──────── DATA LINES ────────

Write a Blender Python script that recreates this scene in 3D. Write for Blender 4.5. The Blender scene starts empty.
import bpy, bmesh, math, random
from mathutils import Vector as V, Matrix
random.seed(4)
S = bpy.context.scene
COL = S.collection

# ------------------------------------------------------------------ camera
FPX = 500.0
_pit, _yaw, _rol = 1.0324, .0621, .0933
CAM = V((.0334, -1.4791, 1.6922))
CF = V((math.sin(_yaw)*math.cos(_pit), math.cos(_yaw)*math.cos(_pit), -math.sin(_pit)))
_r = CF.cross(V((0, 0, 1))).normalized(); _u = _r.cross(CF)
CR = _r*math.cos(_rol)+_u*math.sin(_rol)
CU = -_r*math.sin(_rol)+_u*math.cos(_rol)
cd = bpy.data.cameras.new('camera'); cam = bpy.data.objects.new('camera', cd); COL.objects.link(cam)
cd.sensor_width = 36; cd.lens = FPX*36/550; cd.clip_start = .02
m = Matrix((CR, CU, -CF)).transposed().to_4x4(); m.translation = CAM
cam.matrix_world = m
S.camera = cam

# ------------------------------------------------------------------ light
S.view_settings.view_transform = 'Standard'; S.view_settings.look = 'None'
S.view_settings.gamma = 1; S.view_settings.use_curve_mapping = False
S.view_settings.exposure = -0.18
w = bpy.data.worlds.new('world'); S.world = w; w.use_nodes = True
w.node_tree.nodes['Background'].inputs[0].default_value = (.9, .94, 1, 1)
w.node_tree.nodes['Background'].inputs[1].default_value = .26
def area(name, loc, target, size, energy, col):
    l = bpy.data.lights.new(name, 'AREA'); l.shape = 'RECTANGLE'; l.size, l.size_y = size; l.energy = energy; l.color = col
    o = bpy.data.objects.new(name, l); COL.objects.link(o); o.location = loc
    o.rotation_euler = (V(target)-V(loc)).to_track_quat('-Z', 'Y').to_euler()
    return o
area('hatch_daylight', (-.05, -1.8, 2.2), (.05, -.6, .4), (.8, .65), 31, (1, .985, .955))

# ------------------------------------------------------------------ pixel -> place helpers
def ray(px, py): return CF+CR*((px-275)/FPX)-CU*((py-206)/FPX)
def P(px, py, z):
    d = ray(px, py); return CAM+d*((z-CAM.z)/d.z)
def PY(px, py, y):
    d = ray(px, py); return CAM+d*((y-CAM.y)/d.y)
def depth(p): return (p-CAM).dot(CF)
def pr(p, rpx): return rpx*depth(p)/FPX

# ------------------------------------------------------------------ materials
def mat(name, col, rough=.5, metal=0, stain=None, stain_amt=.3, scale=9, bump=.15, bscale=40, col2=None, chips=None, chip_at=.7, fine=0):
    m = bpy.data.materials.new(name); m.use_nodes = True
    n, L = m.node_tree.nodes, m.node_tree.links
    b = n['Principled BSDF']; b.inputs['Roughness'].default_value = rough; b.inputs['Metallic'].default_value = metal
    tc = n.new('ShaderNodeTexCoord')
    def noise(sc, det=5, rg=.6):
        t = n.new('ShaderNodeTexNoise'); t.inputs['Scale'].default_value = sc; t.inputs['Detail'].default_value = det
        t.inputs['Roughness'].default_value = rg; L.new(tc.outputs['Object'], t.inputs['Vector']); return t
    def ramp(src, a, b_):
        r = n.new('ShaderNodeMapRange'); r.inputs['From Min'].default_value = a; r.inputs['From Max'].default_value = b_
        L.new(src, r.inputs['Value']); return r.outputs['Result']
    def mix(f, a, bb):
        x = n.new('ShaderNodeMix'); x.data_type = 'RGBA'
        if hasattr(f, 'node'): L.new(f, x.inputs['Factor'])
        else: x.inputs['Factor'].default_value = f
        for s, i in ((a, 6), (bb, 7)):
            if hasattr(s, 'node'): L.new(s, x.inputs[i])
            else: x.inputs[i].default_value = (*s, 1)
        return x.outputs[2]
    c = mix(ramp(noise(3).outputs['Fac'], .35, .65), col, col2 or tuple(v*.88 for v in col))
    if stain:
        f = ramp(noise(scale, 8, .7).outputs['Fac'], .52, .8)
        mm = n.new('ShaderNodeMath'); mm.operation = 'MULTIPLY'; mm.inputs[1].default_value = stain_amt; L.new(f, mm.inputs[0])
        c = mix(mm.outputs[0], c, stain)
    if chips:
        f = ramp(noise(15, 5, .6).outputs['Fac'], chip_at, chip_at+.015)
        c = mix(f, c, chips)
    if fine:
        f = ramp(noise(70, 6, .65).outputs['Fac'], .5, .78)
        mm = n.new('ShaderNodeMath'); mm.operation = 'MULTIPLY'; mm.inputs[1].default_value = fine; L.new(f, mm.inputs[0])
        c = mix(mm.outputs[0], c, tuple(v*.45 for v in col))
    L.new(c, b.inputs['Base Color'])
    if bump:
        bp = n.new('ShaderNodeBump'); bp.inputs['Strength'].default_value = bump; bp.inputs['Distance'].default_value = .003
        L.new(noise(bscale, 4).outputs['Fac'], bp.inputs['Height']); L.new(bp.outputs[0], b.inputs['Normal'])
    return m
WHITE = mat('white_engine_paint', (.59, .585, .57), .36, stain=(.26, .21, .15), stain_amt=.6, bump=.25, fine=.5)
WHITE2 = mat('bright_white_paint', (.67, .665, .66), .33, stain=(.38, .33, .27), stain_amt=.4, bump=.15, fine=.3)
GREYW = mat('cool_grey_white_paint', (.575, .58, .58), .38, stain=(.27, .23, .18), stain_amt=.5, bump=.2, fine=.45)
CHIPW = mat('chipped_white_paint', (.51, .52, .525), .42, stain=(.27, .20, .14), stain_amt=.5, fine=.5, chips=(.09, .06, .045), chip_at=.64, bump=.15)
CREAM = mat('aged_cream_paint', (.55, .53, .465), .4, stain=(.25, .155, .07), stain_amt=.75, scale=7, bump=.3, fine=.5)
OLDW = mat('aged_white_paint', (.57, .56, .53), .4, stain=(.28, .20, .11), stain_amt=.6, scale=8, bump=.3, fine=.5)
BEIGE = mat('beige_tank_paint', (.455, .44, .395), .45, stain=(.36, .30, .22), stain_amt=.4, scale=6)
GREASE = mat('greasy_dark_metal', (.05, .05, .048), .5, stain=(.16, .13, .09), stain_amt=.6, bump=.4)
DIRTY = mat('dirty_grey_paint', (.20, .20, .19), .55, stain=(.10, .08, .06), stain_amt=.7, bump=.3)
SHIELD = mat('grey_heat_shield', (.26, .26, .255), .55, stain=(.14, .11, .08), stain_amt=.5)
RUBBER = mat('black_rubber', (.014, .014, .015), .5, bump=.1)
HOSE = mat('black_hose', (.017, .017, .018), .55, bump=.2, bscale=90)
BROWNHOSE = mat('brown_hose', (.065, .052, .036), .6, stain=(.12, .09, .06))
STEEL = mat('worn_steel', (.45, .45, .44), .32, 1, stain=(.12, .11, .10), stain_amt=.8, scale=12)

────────

INSTRUCTIONS TO FOLLOW>
Exactly as they appear, please write out the lines from the opening of the listing above down to the line containing "S.camera = cam", with both end lines included.

RESULT OF THE TASK>
Write a Blender Python script that recreates this scene in 3D. Write for Blender 4.5. The Blender scene starts empty.
import bpy, bmesh, math, random
from mathutils import Vector as V, Matrix
random.seed(4)
S = bpy.context.scene
COL = S.collection

# ------------------------------------------------------------------ camera
FPX = 500.0
_pit, _yaw, _rol = 1.0324, .0621, .0933
CAM = V((.0334, -1.4791, 1.6922))
CF = V((math.sin(_yaw)*math.cos(_pit), math.cos(_yaw)*math.cos(_pit), -math.sin(_pit)))
_r = CF.cross(V((0, 0, 1))).normalized(); _u = _r.cross(CF)
CR = _r*math.cos(_rol)+_u*math.sin(_rol)
CU = -_r*math.sin(_rol)+_u*math.cos(_rol)
cd = bpy.data.cameras.new('camera'); cam = bpy.data.objects.new('camera', cd); COL.objects.link(cam)
cd.sensor_width = 36; cd.lens = FPX*36/550; cd.clip_start = .02
m = Matrix((CR, CU, -CF)).transposed().to_4x4(); m.translation = CAM
cam.matrix_world = m
S.camera = cam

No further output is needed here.